The joy of using a just harvested tomato is undeniable. I am overwhelmed with my crop. Four ziploc bags filled with plums take up residence in the freezer. Friends reap the benefits of brown baggged gifts. The rest are up for grabs. I have assorted chunks of Big Boy, Pink Heirlooms and Plums which I hope to convert into a parade of reds.  Today chunks are boiled with a sprinkle of water and a pinch of salt. Tomatoes release their juices as they bubble. I let them dry out till you get a pulpy mess. Using an immersion blender I turn the pulp into a puree. Big mistake!!!!!! will be covered in tomato splatter. On second thoughts I will use a blender or processor the next time. Ghee, mustard and cumin seeds, curry leaves, dried and fresh chiles and coconut milk give the puree an Indian spin. All it needs is some hot rice or a phulka for a satisfying meal.

Serves 2

2 cup Tomato chunks
A pinch of Kosher Salt 
1 teaspoon Ghee
1/8 teaspoon Mustard seeds
1/8 teaspoon Cumin seeds
4-5 Curry leaves
1 dried Red Chile, broken in half
2 fresh green Chiles, cut into chunks
3/4 cup Coconut Milk
1/4 teaspoon Kosher Salt 
Fresh Cilantro Sprigs

Place tomato chunks into a deep saucepan.
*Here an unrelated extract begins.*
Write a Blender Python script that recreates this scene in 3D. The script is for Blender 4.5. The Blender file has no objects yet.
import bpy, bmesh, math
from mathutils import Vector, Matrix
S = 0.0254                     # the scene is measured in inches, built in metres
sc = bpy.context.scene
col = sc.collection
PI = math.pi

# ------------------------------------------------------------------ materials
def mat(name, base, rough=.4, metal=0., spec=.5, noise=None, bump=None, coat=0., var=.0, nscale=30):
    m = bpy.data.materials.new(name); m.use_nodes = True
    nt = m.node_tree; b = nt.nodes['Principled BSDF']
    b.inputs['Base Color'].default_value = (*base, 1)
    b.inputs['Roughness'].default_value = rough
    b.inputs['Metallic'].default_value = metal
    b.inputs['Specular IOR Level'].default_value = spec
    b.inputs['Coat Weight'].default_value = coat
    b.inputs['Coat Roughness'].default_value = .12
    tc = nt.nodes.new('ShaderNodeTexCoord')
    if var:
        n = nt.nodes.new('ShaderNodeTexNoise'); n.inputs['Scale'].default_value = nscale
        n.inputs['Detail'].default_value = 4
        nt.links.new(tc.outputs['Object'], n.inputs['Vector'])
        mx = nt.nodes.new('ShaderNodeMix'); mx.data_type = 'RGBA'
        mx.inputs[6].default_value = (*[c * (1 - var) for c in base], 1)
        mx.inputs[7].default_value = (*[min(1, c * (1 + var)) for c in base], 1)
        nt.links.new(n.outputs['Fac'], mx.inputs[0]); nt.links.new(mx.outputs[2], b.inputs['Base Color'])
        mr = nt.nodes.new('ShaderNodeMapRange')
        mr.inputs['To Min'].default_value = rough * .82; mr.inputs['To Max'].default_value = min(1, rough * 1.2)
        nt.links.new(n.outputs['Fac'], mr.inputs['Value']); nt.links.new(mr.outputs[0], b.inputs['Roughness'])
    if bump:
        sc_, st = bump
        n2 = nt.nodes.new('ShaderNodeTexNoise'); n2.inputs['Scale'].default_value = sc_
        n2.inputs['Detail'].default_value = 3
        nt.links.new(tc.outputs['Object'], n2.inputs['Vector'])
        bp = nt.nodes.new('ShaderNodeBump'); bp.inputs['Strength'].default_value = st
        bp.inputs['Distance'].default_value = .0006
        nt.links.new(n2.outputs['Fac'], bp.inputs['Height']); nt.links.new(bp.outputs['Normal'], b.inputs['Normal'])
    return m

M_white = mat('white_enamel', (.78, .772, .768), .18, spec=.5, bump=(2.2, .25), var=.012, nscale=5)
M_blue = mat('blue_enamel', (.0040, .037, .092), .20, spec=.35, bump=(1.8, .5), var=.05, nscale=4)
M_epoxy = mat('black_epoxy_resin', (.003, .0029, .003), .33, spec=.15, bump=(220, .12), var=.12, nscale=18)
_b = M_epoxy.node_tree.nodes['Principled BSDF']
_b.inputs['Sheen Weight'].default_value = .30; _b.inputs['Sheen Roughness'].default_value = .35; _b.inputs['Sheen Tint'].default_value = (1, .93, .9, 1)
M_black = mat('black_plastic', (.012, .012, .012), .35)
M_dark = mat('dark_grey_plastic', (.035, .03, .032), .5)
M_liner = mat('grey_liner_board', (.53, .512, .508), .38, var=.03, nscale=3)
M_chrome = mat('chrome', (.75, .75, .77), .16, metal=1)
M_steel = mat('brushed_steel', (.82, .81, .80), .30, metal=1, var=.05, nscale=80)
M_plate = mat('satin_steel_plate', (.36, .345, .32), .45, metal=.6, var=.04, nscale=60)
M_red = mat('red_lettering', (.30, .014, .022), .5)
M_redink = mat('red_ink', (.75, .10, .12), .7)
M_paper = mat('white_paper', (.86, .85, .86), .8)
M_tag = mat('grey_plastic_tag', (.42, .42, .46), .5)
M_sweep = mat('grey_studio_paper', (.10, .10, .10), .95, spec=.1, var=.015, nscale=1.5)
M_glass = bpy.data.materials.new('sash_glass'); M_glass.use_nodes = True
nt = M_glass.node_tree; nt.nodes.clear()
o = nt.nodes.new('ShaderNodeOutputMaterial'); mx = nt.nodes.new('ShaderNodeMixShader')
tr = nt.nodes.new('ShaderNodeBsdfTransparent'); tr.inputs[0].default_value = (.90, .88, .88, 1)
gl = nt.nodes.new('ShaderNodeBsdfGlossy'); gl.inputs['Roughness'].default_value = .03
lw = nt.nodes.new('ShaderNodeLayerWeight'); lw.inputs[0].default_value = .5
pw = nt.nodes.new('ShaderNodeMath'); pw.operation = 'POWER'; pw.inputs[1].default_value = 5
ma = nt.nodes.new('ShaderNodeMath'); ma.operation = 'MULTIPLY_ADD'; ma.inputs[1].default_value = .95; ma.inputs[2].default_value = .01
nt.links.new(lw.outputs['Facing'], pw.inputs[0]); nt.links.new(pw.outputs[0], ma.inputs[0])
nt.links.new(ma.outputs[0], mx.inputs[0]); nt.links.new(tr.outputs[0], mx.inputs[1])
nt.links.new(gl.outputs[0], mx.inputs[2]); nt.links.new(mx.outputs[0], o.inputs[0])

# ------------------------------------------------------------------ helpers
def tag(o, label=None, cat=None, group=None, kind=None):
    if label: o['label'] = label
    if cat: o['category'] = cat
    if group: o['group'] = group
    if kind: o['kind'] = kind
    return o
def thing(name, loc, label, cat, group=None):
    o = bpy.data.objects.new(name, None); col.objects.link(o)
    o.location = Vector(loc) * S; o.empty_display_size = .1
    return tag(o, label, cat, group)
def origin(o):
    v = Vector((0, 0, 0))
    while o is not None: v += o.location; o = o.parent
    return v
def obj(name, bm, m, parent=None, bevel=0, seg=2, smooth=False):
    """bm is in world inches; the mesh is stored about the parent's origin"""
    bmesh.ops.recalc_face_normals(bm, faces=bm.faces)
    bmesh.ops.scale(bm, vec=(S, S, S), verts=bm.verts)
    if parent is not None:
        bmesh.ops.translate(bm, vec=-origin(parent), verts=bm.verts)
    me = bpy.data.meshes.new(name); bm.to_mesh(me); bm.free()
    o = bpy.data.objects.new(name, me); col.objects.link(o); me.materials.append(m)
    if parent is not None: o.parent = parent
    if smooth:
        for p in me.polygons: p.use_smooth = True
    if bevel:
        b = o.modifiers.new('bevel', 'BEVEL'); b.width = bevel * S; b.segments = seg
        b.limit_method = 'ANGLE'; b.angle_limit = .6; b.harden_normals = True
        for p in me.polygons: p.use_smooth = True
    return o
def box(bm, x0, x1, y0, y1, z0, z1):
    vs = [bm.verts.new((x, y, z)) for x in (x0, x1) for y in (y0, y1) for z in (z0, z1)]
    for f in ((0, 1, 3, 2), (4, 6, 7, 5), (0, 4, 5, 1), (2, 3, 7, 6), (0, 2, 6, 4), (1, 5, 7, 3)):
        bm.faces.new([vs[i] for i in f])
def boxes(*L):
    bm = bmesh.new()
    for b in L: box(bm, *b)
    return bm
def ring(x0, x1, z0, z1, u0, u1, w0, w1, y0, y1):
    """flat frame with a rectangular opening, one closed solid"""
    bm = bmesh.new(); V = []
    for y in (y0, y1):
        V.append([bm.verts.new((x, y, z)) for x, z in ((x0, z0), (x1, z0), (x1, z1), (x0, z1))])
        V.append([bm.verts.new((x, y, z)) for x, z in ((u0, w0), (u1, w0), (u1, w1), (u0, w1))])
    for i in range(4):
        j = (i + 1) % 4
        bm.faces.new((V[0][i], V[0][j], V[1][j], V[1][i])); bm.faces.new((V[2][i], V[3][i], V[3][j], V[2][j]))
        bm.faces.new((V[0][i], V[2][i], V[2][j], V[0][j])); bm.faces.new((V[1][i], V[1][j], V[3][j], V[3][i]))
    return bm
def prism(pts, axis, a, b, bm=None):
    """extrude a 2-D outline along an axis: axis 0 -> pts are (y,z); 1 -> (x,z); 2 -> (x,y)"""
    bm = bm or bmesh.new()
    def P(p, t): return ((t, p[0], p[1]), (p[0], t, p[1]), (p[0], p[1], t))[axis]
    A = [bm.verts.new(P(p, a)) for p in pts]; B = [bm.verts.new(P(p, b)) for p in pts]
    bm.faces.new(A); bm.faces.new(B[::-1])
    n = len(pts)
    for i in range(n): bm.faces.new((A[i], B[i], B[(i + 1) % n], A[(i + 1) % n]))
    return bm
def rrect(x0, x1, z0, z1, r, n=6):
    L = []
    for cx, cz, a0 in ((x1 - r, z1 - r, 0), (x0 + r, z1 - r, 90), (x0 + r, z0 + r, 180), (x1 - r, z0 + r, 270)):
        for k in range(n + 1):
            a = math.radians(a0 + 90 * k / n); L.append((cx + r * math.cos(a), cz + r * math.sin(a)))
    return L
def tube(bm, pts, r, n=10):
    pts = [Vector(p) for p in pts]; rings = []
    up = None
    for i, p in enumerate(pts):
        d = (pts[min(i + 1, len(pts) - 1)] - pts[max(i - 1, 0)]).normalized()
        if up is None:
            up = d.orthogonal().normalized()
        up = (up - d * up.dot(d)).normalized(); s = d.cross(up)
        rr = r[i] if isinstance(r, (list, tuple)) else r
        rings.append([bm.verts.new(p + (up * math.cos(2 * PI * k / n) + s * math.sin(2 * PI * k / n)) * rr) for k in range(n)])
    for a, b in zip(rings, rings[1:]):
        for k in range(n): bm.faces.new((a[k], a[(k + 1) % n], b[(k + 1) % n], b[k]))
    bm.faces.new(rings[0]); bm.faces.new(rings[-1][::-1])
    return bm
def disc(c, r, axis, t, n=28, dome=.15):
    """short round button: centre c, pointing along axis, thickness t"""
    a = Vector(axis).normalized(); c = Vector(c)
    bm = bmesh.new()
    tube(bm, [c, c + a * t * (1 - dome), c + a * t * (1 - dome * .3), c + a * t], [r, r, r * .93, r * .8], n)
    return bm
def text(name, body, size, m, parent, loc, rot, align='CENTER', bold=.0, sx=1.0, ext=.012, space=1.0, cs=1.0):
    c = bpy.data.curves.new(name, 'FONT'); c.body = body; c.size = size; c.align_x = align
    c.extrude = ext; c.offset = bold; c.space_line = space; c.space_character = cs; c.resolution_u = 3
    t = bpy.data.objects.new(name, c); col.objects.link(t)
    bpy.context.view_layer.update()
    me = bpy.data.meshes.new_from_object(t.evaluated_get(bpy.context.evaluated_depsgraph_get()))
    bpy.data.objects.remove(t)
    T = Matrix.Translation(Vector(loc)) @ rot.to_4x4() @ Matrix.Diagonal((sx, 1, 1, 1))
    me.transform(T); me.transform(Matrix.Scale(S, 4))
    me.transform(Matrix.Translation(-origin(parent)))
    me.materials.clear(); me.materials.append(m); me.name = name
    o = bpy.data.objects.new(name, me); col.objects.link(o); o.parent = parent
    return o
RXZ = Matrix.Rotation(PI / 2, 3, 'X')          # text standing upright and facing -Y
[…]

Sprinkle a little water over chunks and place on a medium flame. Bring to boil and let tomatoes cook for 10 minutes. Stir from time to time. Let most of liquid evaporate. 

Puree tomatoes using a blender. 

Heat ghee in a deep saucepan.

When it's hot add mustard and cumin seeds, curry leaves and dried and green chiles. Let seeds splutter 20 seconds.

Pour tomato puree to saucepan and stir to mix.

Add coconut milk and salt and bring the saar to a low boil for 5 minutes.

Garnish with fresh cilantro sprigs and serve.

I eat mouthfuls of rice and saar, licking my fingers as the meal progresses. Mild flavors do not make mild manners! Saary again!!